As the 8th rolled around, Carter was finding his groove. Rob Hosgood, on the other hand, the Tri-City DH, could not have been further from his groove if he caught a plane to Afghanistan while his groove was catching sun in Boca. Coming in to the game, he was hitting a rough .143. Coming out of the 8th, he’d struck out four times in four at bats, earning himself the Golden Sombrero. Carter, at the same time, was blazing, striking out the side swinging in the 8th to protect the Canadians’ one run advantage with style.

With the Vancouver hitters once again failing to bother the scorekeeper, Carter came out in the top of the 9th looking for something special. Carter’s horror story from last season was the sort of thing that kills careers.

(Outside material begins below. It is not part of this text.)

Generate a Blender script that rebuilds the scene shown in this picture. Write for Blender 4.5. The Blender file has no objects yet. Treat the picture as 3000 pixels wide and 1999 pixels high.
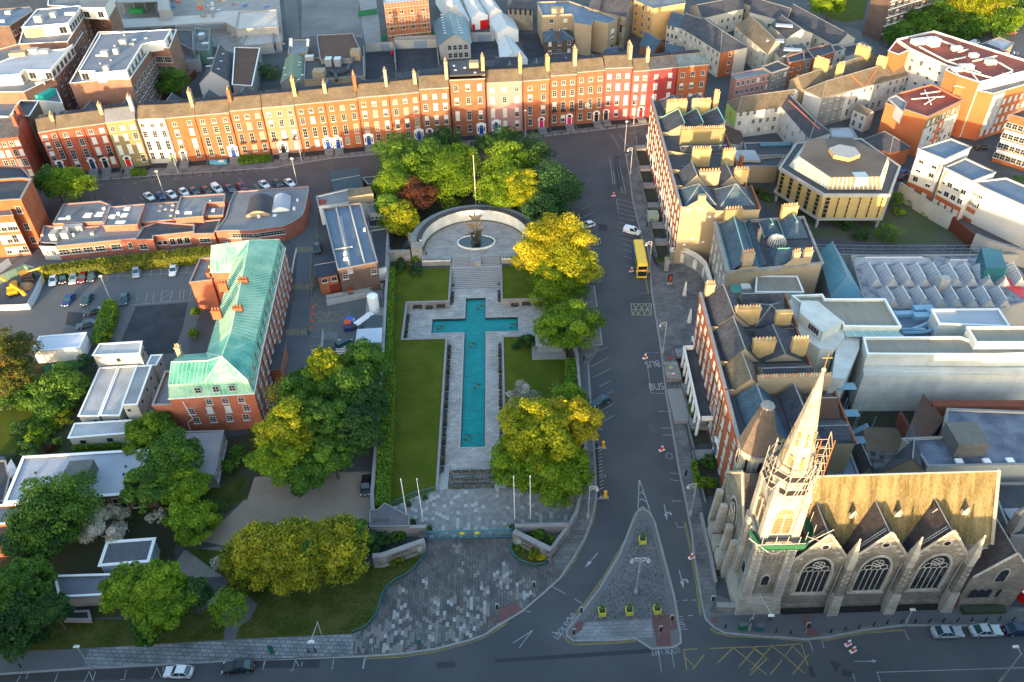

In 2004, with no US work visas available by the time the draft came around (thanks to some boneheaded post-9/11 legislation that capped the number allowed), Carter was drafted, later than he should have been, by the only team that had a minor league affiliate that could house a Canadian – the Oakland Athletics.

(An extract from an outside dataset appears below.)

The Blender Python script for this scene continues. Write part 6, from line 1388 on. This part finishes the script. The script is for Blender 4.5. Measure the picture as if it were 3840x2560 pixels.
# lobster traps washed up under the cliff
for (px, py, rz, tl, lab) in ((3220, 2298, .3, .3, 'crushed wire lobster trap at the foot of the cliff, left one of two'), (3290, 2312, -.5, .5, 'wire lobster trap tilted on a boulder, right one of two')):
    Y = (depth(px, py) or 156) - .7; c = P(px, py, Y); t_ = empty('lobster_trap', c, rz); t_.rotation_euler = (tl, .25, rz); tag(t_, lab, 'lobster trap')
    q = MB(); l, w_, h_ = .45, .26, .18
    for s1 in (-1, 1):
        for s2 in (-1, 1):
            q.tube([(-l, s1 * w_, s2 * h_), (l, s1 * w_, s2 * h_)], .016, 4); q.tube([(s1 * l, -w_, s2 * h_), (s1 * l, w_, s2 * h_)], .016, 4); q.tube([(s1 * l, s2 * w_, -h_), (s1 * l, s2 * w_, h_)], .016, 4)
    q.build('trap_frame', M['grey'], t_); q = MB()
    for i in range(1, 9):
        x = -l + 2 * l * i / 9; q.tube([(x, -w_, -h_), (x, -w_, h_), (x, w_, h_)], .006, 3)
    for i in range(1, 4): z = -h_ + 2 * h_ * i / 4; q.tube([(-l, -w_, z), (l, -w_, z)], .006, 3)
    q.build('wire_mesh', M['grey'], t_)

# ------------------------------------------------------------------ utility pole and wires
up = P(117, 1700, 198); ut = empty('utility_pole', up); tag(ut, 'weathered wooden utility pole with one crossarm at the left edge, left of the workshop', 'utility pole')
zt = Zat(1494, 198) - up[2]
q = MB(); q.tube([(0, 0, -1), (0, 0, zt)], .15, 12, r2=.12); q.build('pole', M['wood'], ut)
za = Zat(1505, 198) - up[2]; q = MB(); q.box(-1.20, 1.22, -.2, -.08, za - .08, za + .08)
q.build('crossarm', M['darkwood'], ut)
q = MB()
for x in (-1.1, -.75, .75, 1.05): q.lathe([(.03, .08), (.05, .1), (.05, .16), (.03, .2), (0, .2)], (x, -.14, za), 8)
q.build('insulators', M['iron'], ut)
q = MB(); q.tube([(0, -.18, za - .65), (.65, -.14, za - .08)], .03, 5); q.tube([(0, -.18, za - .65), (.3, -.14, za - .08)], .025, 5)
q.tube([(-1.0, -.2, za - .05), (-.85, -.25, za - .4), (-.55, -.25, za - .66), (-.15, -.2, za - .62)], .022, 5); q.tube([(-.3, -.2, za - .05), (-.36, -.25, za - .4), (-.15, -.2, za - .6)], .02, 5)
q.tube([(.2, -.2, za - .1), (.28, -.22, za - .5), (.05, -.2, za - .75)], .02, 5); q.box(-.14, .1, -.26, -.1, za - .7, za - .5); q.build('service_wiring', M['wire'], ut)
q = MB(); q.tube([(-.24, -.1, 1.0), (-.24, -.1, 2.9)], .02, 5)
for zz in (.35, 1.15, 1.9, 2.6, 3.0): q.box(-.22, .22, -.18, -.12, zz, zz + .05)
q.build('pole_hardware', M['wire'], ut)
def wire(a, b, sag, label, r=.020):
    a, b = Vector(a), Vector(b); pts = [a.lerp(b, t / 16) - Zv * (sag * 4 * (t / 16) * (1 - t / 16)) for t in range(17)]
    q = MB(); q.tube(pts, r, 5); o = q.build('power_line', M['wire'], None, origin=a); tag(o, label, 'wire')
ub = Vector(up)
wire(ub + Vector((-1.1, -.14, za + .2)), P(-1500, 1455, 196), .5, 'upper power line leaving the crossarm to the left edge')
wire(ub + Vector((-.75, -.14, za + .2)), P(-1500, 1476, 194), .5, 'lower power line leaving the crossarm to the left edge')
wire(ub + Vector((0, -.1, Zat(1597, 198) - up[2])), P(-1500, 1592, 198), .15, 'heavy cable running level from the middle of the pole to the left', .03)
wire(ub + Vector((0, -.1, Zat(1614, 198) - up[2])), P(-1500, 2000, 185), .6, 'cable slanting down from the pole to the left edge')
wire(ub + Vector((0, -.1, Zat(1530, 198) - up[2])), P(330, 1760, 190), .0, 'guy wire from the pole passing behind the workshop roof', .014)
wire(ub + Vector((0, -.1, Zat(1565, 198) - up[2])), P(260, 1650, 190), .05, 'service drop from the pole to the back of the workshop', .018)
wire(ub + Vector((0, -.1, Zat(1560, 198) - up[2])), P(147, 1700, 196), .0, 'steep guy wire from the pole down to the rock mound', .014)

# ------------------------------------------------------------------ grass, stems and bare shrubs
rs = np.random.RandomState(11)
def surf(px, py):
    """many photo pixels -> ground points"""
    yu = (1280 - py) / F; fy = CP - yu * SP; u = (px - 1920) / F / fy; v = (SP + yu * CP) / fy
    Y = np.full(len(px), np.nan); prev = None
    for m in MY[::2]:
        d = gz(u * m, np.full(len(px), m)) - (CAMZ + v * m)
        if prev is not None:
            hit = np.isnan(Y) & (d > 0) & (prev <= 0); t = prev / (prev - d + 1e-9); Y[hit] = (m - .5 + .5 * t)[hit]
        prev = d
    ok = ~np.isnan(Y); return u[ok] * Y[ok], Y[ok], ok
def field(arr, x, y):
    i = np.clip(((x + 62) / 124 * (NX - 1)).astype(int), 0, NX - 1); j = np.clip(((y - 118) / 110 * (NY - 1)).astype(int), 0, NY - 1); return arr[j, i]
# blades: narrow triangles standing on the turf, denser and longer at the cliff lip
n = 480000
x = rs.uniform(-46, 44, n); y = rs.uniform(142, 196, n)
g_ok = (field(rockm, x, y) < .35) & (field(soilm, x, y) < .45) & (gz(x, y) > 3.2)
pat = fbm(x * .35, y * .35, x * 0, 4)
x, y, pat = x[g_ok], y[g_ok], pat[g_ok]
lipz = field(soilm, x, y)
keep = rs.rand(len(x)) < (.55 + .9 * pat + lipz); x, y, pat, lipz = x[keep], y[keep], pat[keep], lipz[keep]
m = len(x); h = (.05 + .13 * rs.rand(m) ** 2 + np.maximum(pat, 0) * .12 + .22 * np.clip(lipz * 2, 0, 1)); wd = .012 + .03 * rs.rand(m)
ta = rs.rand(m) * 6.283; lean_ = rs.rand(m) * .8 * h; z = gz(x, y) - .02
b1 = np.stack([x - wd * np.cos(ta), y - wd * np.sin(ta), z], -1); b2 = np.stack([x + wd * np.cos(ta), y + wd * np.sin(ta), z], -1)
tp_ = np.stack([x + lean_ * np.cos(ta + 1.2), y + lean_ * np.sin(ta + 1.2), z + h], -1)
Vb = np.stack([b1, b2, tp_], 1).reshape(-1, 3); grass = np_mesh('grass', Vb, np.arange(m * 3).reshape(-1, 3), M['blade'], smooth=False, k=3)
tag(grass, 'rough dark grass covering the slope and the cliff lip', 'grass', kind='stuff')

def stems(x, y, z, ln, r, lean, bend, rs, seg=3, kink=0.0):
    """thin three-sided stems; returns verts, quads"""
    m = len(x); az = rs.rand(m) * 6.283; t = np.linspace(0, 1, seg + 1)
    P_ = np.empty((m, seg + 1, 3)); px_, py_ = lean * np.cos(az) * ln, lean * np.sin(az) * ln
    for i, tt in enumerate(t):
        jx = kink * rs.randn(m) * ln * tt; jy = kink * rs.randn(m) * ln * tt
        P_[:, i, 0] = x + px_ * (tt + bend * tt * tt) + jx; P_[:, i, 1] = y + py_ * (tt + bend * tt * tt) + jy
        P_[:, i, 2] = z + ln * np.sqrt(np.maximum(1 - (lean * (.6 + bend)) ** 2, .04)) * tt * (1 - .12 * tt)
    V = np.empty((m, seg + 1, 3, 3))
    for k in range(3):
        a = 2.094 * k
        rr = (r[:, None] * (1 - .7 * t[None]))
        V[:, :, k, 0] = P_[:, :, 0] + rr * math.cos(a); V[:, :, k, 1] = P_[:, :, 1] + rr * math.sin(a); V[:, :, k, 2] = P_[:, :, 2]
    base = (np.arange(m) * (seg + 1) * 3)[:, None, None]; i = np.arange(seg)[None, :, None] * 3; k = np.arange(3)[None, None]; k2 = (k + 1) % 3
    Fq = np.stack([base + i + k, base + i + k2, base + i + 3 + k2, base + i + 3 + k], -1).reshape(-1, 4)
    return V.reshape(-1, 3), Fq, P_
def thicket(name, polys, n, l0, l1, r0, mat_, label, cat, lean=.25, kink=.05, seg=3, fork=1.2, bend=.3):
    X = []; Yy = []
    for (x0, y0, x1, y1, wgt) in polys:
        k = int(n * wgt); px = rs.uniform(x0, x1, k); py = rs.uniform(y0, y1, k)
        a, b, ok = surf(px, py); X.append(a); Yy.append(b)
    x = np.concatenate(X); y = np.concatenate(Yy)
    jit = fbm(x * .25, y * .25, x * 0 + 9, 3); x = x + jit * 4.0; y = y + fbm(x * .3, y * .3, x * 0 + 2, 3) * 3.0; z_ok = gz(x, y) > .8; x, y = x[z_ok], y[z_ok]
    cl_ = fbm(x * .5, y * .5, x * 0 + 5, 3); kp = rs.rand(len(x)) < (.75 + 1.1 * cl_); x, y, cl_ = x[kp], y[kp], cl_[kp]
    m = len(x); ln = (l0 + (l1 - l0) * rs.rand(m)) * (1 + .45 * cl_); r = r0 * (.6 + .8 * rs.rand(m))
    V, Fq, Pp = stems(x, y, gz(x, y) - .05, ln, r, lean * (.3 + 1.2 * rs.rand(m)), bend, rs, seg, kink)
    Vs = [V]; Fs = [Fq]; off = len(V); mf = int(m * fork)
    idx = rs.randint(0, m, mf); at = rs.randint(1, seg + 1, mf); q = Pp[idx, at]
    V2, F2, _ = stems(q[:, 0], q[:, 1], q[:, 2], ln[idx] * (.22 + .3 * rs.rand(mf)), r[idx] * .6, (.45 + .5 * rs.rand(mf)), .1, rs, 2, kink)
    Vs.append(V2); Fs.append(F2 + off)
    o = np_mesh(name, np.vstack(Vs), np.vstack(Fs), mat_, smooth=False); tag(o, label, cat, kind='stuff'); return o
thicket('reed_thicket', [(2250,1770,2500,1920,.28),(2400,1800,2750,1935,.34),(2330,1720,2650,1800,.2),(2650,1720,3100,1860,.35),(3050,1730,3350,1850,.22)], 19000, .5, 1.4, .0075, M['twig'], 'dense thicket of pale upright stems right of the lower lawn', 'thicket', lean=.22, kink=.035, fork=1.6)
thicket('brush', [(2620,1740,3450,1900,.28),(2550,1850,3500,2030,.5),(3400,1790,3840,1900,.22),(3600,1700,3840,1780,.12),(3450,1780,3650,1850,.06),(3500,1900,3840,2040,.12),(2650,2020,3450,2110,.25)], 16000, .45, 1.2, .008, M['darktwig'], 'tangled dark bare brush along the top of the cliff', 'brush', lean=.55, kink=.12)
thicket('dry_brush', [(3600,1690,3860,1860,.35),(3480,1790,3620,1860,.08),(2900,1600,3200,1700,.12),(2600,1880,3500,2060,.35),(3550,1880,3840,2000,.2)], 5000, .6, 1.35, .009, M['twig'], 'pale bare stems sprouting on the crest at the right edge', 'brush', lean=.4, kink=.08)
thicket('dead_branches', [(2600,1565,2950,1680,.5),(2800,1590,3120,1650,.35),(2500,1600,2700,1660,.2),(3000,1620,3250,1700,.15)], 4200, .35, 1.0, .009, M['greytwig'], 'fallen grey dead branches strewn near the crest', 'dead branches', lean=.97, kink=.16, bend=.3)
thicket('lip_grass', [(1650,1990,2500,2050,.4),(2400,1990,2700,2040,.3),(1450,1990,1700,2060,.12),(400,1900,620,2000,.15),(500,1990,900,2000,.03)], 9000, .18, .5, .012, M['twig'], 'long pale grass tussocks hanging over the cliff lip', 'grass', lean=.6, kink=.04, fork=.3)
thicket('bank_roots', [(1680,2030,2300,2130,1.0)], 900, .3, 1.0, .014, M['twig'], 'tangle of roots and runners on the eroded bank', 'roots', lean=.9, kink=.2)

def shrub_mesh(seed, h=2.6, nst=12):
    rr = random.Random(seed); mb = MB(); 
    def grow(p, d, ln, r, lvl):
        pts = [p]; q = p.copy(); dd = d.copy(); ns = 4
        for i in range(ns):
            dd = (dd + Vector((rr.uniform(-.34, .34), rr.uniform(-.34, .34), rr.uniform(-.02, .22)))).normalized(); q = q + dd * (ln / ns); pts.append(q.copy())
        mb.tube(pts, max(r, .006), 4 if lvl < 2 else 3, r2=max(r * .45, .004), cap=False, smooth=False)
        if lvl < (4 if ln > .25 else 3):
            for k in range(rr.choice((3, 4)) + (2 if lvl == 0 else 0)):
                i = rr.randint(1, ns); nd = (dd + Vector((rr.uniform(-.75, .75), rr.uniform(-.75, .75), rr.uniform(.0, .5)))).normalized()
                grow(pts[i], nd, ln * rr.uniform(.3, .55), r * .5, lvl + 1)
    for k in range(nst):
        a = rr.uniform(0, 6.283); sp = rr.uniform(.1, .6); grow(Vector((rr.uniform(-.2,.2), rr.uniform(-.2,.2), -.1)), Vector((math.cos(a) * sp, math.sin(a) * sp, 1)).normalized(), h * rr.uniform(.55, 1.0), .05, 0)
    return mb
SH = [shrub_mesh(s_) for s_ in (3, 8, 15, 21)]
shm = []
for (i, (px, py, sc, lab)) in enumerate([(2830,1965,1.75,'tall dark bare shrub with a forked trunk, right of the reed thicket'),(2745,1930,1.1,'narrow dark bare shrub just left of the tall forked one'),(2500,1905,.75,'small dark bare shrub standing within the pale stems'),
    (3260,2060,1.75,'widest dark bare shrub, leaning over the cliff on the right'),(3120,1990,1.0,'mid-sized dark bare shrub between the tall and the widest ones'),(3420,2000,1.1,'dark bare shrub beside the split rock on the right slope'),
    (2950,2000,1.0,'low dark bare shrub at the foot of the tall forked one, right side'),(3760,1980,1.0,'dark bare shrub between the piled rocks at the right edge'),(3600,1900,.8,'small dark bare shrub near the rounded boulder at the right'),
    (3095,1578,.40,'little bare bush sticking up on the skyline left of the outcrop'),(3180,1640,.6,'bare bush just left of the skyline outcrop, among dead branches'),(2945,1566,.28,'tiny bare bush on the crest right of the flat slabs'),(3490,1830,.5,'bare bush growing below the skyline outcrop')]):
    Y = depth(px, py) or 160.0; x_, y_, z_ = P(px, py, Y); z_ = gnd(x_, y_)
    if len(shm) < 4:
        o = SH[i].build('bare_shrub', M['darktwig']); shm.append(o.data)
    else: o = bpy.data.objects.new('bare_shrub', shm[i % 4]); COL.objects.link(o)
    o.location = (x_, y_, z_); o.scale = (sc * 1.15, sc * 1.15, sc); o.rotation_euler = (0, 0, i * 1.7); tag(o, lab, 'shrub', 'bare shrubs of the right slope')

But the devil was in the details – because he had no US visa, Carter could only pitch in home games. He couldn’t train during, travel to, or watch road games because of US immigration rules, so whenever the team was on the road, Carter was at Nat Bailey, throwing a ball against a wall.

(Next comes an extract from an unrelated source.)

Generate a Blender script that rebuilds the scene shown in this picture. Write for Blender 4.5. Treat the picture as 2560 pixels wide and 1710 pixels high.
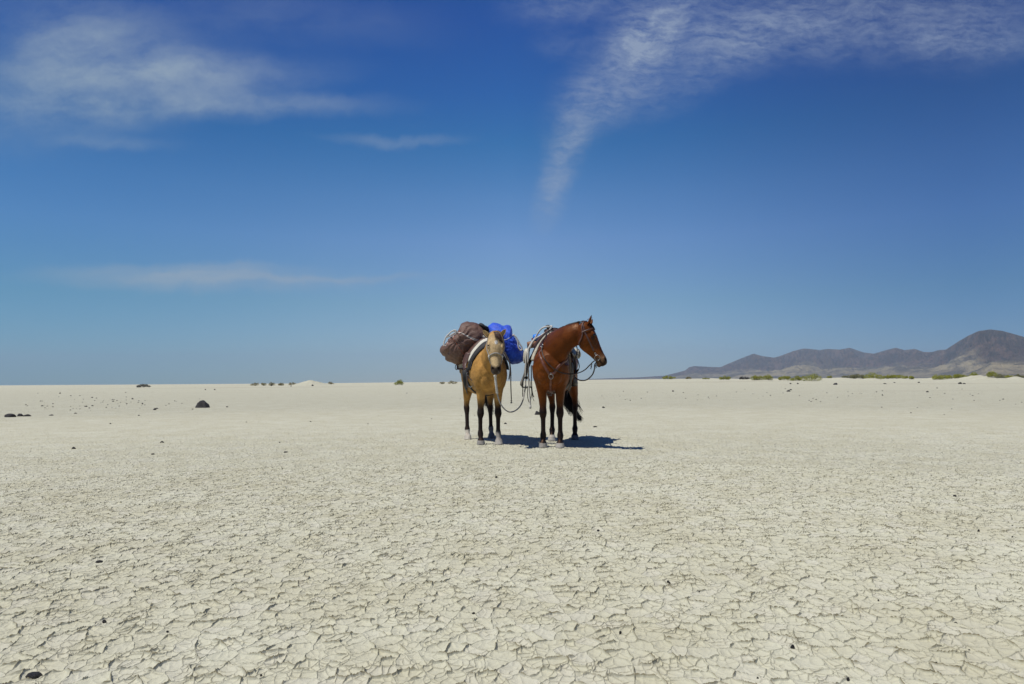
import bpy, bmesh, math, random
import numpy as np
from mathutils import Vector, Matrix, noise
from mathutils.bvhtree import BVHTree

for o in list(bpy.data.objects):
    bpy.data.objects.remove(o)
C = bpy.context.scene.collection
SC = bpy.context.scene
PI = math.pi

# ------------------------------------------------------------------ camera
CAM_H = 0.88
FPX = 1650.0                       # focal length in pixels of the 2560 px wide photograph
PITCH = math.atan(100.0 / FPX)
ROLL = math.atan(0.00625)
CAM = Vector((0, 0, CAM_H))
_F = Vector((0, math.cos(PITCH), math.sin(PITCH)))
_R0 = Vector((1, 0, 0)); _U0 = _R0.cross(_F)
_R = _R0 * math.cos(ROLL) - _U0 * math.sin(ROLL)
_U = _U0 * math.cos(ROLL) + _R0 * math.sin(ROLL)
cd = bpy.data.cameras.new('camera'); cam = bpy.data.objects.new('camera', cd); C.objects.link(cam)
cam.matrix_world = Matrix(((_R.x, _U.x, -_F.x, CAM.x), (_R.y, _U.y, -_F.y, CAM.y), (_R.z, _U.z, -_F.z, CAM.z), (0, 0, 0, 1)))
cd.sensor_width = 36.0; cd.lens = FPX / 2560.0 * 36.0
cd.clip_start = 0.05; cd.clip_end = 60000
SC.camera = cam

# ------------------------------------------------------------------ light and exposure
SC.view_settings.view_transform = 'Standard'; SC.view_settings.look = 'None'
SC.view_settings.exposure = 0.0; SC.view_settings.gamma = 1.0
SUN_EL = math.radians(65); SHADOW_DIR = Vector((0.88, 0.42, 0)).normalized()
to_sun = Vector((-SHADOW_DIR.x * math.cos(SUN_EL), -SHADOW_DIR.y * math.cos(SUN_EL), math.sin(SUN_EL)))
sl = bpy.data.lights.new('sun', 'SUN'); sl.energy = 4.2; sl.angle = math.radians(0.53); sl.color = (1.0, 0.955, 0.88)
so = bpy.data.objects.new('sun', sl); C.objects.link(so)
so.rotation_euler = to_sun.to_track_quat('Z', 'Y').to_euler(); so.location = (0, 0, 50)

SC.cycles.max_bounces = 6; SC.cycles.volume_bounces = 0
SC.cycles.use_denoising = True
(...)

And because the A’s pitching rules state that a pitcher must throw off the mound five times before they can pitch in a game, Carter could only qualify for an inning of action at the very end of a long C’s homestand. The result: 2 innings pitched over an entire season for an ERA of 22+. Yikes.

“I took the entire winter off from throwing, to be honest,” Carter told me before today’s game. “After last season I just needed to take a break. At spring training, they were a little late getting my visa confirmed, and I was like, ‘okay, I’m not doing this again’, but it all worked out and now I’m raring to go. I just have to give it a shot and see where it all ends up.” Carter’s winter break meant he came into spring training with a bit of a rusty action and a few less miles per hour of velocity than he was used to. “I was pretty rough coming back, but through extended spring training it came back and I feel like I’m back where I was when I was drafted now.”

Coming in to the ninth, the Canadians were protecting a slender one-run lead, and the job of ensuring that turned into a win was entirely Carter’s. Thankfully, it’s one he attacked with relish.

After a fly out down the right field line that was ably gathered in by Jose Garcia, the big Canadian pitcher snared a filthy comebacker to get the second out, before striking out the final hitter swinging to close out the game, leaving him with a line of 2.1 innings pitched with no hits, 4 K’s, no walks and no runs conceded. SOLID.

C’s win 2-1, and take the series 3-2, despite managing just four hits in three of those games.

Game notes:
* 6th rounder Justin Sellers managed his first professional hit tonight, bringing his average to .143 after three games. Nothing to write home about just yet, but have a think back to what YOU did your first year out of high school… did you hit .143 in single-A ball? Huh? Did you? Didn’t think so…

* Only four of tonight’s Vancouver starting line-up ended the game with a batting average over the Mendoza line – Perez (.333), Long (.242), Pratt (.333) and Garcia (.226). Of those only Perez and Pratt look confident at the plate. Thank god the pitching is near unhittable right now… And thank god Tri-City has four starting players hitting .130 or less.

* Tri-City are in trouble at the moment, and they’re not looking like they’re going to get better any time soon. When your opponents can take two games off you in a series while managing just four hits in each game, you’re getting something fundamentally wrong. Tonight they conceded 12 K’s across the board, and the C’s? Just 2.

* Aaron Cook, who must have loved coming from the thin air, pinball machine-like home run factory at Coors Field to the “don’t even think about going long” pitchers park of Nat Bailey, looked solid in his first rehab outing. He told the Vancouver Sun after the game, “I felt good. It’s just a matter of taking ti slow and getting my arm strength back.” He’s not expecting any further complications from his health woes of the last year, and is due to return to the show around July 26, if all goes to plan.

* Joe Scott wore a hard hit liner off his thigh on Tuesday night, but the team has announced that he suffered no more than a deep bruise from the hit. He’ll take a few days to heal and be back in action soon enough.

* Chris Tritle, who was drafted all the way back in 2000, and played 56 games for the C’s two years later, has been enjoying his return to the short-season stuff. He’s managed a decent .300 average over his first 9 games with the club, after a slow start to the year hitting .216 at Kane County. Tritle is 23, which puts him in the ‘old man of the team’ category in Vancouver, but any thoughts he might have had that his career was in doubt must be close to being put to rest about now. Tritle is second in the NWL for RBIs at the moment, with eight runs batted in, and his plate discipline has been much better since he took the drop in level. If the roster logjam isn’t soon abated, expect Tritle (and possibly Haas Pratt) to get another shot at high-A relatively shortly.

The Canadians are boarding a bus for Everett Washington as I write this, to do battle with the 5-5 Aquasox for three games before returning Wednesday for the homestand against the last-placed Yakima Bears. We’ll be keeping an eye on the games from home, and the reports, as always, will continue right here.